- **Short task**:
Copy the records below exactly, starting at the line that contains "Build this scene" and ending at the line that contains "COL = SC.collection"; leave out any pictures.

- **Stored data**:

____

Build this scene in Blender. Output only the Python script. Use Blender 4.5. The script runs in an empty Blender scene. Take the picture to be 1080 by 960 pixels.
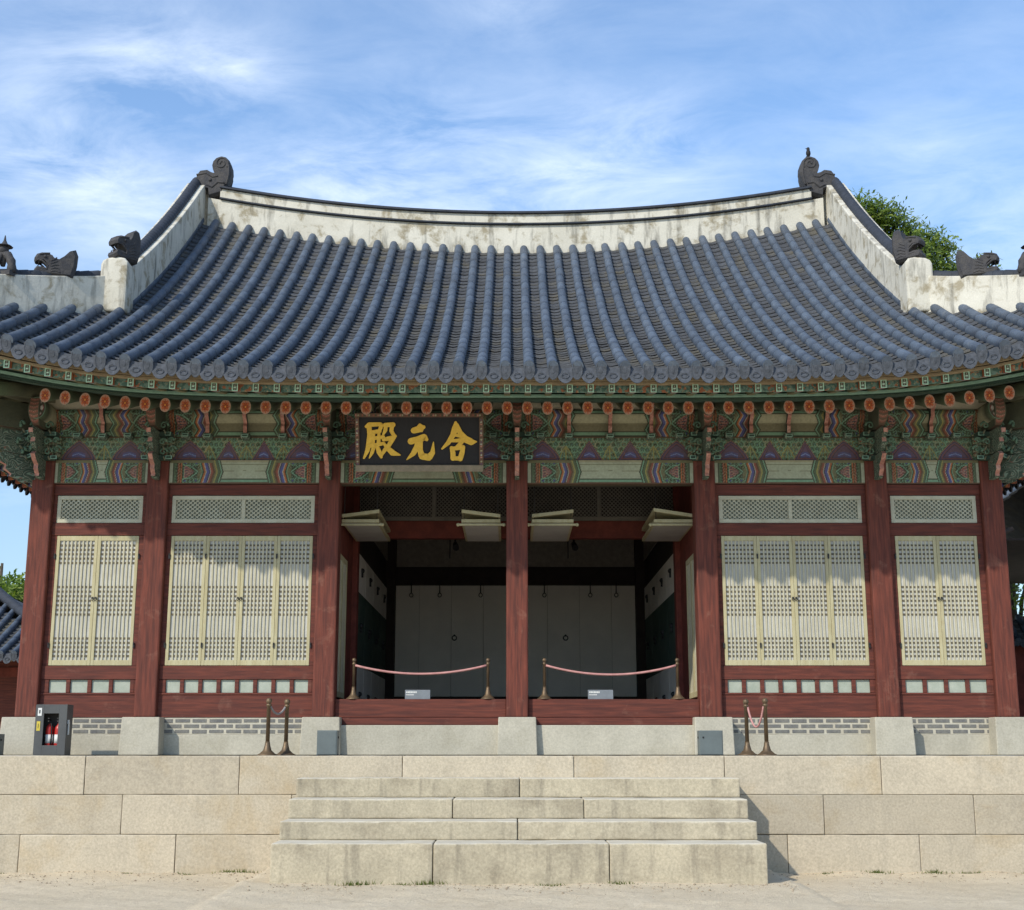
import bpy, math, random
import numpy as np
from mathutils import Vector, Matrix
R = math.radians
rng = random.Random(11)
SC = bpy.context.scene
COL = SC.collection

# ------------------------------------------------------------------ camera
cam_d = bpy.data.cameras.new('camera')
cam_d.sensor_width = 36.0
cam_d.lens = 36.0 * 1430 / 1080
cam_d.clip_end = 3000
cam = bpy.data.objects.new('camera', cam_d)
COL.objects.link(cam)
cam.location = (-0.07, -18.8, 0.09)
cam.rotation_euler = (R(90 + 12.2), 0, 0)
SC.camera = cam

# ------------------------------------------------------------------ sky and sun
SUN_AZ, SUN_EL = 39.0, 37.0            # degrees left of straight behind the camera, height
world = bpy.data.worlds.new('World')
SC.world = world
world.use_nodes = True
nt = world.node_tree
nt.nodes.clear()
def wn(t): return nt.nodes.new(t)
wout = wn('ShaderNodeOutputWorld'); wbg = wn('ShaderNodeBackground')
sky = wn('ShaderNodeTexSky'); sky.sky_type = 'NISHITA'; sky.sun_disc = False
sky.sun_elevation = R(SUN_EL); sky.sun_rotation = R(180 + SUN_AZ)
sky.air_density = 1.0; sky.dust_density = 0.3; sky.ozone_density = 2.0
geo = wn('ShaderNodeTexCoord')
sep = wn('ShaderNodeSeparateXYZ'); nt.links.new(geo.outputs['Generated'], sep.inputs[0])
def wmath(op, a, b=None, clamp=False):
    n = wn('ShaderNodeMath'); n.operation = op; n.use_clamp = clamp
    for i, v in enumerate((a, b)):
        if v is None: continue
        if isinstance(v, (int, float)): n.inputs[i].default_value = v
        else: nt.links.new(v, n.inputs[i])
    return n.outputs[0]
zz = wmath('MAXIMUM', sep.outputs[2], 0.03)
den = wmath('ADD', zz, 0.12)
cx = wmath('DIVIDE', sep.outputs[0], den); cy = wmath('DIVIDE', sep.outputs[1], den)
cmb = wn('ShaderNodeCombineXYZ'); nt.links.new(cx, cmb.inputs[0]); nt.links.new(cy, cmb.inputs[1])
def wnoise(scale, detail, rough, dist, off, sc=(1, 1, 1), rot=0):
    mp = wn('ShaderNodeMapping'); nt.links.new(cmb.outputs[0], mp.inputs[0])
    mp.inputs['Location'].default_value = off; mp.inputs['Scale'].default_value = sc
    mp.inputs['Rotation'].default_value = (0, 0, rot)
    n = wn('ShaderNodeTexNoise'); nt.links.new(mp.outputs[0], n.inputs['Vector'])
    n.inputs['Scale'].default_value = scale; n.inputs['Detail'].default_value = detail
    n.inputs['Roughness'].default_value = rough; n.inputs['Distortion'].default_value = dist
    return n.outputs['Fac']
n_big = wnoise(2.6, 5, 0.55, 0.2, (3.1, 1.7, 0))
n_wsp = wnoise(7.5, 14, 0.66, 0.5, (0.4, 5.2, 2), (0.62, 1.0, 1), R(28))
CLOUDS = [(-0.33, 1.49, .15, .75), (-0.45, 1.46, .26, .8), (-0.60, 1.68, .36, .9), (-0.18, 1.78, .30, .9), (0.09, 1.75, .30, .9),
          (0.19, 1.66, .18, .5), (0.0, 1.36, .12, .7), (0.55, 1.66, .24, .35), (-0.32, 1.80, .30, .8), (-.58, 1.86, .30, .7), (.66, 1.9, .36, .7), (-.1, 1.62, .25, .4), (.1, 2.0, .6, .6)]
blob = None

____

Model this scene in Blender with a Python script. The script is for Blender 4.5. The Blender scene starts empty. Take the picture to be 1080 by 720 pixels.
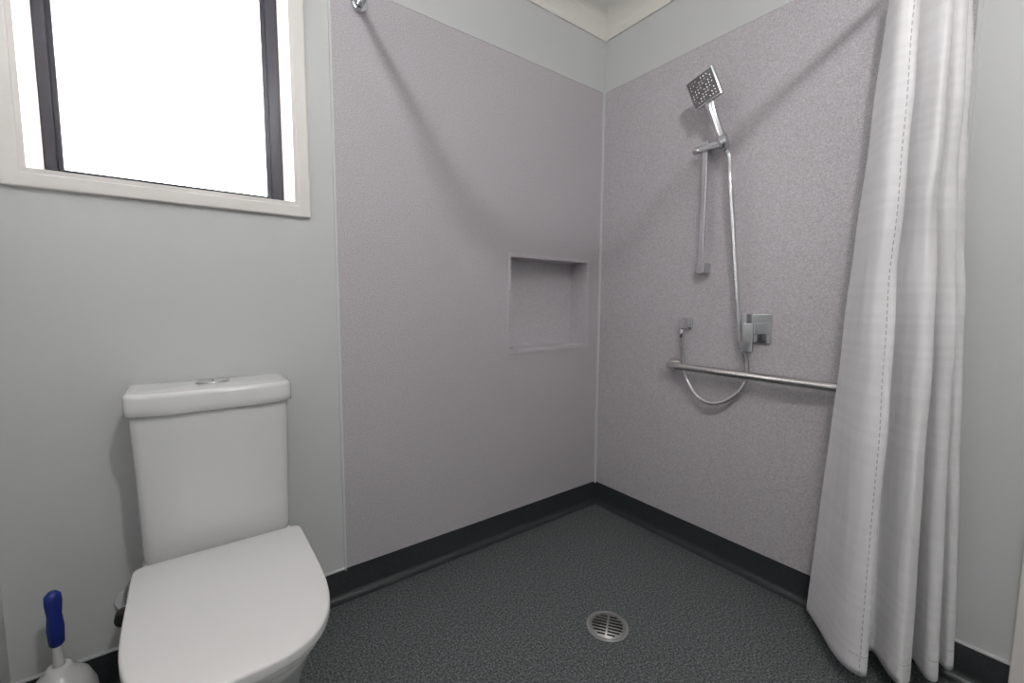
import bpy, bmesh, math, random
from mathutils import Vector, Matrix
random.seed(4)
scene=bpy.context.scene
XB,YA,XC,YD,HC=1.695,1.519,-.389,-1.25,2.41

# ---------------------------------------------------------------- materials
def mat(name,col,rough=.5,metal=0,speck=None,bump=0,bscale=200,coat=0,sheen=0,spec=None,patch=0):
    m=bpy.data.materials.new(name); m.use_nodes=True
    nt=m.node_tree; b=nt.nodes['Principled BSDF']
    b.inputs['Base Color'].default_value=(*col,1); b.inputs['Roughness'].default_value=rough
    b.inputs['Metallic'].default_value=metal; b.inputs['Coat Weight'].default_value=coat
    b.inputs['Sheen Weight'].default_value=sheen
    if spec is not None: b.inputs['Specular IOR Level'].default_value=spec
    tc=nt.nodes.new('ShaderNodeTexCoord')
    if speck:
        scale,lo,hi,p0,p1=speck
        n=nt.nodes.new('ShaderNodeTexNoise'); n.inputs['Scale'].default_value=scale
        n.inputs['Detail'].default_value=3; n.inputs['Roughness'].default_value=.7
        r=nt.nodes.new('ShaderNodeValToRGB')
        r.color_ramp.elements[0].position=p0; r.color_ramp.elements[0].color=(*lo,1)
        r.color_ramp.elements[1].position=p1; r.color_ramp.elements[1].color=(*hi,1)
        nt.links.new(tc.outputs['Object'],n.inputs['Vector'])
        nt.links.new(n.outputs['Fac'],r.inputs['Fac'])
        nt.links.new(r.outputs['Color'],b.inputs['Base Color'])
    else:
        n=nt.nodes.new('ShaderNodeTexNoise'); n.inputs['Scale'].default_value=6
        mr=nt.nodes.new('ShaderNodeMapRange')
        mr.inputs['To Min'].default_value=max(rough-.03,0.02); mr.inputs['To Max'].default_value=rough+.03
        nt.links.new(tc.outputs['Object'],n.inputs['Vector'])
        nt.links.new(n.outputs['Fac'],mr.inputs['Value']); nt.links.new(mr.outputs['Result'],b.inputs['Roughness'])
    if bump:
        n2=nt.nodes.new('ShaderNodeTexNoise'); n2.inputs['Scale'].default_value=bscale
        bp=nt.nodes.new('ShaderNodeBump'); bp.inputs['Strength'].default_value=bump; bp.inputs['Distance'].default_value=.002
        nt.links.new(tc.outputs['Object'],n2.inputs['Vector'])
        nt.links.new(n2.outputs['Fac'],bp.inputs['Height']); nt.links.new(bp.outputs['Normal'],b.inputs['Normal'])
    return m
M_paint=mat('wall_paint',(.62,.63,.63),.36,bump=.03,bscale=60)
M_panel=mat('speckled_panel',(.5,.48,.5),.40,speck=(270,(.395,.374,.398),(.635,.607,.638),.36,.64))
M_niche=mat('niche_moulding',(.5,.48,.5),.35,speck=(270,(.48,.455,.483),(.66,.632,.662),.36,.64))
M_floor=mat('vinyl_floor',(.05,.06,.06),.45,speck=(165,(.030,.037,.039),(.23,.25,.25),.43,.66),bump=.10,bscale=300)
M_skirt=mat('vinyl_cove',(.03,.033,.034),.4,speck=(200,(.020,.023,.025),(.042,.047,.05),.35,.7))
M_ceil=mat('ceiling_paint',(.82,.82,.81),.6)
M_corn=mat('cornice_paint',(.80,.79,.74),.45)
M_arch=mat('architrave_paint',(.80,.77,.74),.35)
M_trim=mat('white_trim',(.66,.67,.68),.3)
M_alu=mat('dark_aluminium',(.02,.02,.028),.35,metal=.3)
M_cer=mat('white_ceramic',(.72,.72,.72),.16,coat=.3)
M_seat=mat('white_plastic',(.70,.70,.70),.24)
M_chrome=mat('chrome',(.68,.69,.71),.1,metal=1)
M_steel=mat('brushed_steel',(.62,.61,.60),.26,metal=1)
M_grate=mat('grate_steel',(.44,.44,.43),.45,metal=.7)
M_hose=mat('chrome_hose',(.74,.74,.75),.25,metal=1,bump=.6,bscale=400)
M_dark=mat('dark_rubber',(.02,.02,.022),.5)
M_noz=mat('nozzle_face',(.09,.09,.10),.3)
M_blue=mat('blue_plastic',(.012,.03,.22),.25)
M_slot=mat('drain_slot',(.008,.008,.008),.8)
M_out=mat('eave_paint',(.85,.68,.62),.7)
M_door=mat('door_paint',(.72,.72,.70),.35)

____

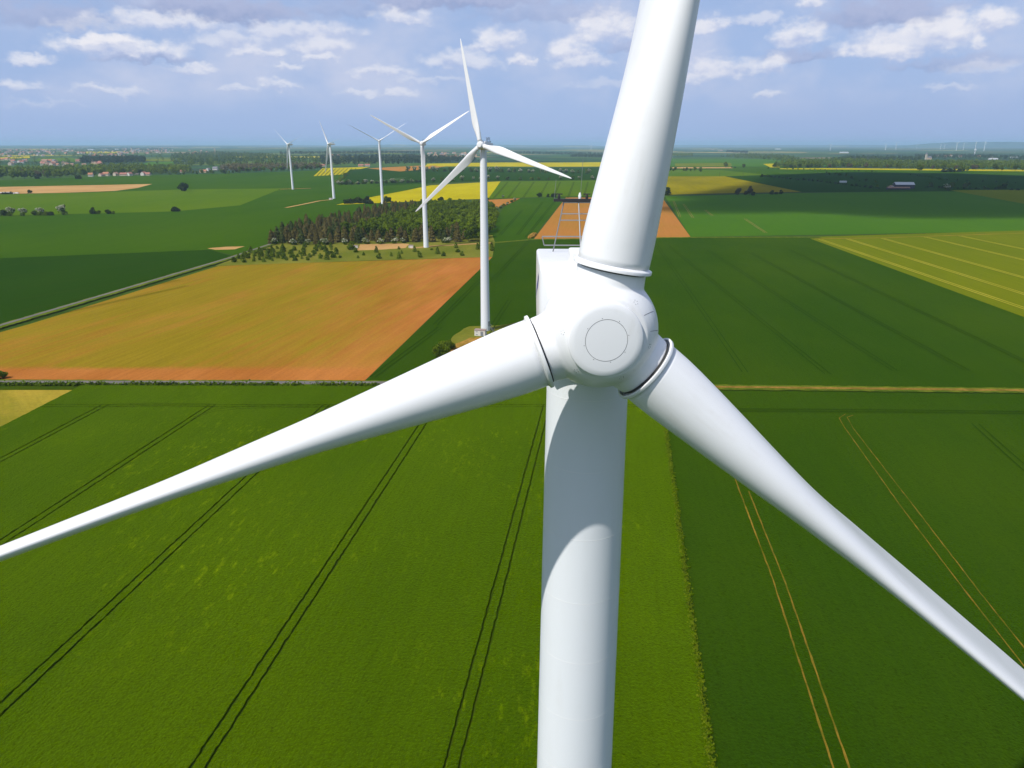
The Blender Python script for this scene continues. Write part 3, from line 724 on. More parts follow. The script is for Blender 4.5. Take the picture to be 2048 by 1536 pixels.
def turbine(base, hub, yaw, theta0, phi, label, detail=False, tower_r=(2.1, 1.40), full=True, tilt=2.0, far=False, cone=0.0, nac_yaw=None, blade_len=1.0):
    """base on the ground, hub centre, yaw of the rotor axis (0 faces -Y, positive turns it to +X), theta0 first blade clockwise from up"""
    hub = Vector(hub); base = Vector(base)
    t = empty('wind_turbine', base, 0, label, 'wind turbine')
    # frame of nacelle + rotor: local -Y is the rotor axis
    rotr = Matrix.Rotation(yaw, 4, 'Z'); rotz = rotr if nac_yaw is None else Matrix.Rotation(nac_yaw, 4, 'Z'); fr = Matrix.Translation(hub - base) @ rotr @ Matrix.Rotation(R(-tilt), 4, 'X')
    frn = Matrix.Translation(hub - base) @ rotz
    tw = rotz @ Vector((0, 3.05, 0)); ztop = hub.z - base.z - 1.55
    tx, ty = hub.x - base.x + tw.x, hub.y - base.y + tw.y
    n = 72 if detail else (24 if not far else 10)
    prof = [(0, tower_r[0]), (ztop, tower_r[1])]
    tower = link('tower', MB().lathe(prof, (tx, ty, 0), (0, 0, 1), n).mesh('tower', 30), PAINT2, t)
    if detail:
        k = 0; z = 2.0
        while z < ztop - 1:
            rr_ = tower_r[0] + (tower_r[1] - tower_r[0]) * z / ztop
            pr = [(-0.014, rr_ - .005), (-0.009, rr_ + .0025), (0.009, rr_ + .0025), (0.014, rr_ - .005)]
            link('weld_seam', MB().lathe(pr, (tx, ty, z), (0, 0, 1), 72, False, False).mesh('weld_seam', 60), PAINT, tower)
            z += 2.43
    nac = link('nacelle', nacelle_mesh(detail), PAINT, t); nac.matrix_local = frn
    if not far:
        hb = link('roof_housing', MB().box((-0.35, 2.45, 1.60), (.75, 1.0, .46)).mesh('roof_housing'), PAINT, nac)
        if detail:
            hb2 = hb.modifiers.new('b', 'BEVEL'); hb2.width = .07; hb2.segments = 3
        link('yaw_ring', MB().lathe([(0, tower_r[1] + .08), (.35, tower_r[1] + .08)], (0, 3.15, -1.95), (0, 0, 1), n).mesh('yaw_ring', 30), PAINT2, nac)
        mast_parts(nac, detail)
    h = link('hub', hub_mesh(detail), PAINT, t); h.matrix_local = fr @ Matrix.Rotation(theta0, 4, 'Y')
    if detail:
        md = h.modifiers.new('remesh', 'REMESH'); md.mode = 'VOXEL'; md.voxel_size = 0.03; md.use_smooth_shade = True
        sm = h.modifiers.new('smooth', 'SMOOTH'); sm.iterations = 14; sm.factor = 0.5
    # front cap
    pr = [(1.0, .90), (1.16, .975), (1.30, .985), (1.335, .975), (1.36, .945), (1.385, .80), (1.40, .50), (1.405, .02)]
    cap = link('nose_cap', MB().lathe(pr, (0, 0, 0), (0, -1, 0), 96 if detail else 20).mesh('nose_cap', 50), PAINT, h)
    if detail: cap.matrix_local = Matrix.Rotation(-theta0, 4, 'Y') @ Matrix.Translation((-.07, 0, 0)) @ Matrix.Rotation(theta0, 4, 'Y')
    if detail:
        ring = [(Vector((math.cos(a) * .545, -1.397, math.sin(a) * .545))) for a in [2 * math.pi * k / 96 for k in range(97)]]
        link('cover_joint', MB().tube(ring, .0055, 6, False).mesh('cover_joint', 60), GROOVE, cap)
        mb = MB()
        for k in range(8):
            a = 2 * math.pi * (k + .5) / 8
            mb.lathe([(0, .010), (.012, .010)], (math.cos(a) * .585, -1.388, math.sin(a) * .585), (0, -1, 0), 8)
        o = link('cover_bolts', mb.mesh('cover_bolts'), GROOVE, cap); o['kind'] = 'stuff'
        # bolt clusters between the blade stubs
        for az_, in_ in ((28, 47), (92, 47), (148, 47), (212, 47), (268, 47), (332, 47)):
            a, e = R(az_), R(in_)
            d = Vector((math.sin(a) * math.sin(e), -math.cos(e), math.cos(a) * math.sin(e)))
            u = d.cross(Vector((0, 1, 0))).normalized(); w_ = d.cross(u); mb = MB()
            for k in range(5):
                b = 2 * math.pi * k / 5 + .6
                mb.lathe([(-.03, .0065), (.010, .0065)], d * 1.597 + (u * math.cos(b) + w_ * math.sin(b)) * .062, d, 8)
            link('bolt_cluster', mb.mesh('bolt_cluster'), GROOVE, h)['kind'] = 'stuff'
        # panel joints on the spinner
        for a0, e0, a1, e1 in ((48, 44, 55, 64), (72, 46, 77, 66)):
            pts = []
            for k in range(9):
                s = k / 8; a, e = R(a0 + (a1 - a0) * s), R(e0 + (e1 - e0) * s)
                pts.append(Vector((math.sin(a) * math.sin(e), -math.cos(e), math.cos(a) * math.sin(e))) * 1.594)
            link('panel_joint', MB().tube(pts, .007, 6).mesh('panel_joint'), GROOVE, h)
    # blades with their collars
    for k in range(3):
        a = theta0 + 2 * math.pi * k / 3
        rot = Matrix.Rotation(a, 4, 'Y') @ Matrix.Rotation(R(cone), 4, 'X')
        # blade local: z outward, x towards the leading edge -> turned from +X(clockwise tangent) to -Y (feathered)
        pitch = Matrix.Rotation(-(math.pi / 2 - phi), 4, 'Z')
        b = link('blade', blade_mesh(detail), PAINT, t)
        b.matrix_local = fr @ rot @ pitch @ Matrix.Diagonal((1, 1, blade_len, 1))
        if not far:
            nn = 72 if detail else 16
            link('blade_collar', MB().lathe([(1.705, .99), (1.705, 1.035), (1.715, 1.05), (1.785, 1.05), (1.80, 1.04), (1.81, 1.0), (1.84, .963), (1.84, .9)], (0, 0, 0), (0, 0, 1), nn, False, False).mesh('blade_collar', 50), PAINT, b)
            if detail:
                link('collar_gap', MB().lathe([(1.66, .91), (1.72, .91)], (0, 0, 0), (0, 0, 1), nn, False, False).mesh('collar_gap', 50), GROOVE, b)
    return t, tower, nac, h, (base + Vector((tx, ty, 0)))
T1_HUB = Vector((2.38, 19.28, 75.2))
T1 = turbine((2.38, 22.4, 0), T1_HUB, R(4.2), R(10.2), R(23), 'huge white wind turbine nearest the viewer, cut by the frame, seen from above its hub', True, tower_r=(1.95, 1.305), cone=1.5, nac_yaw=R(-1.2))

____

- **Task response**:
Build this scene in Blender. Output only the Python script. Use Blender 4.5. The script runs in an empty Blender scene. Take the picture to be 1080 by 960 pixels.
import bpy, math, random
import numpy as np
from mathutils import Vector, Matrix
R = math.radians
rng = random.Random(11)
SC = bpy.context.scene
COL = SC.collection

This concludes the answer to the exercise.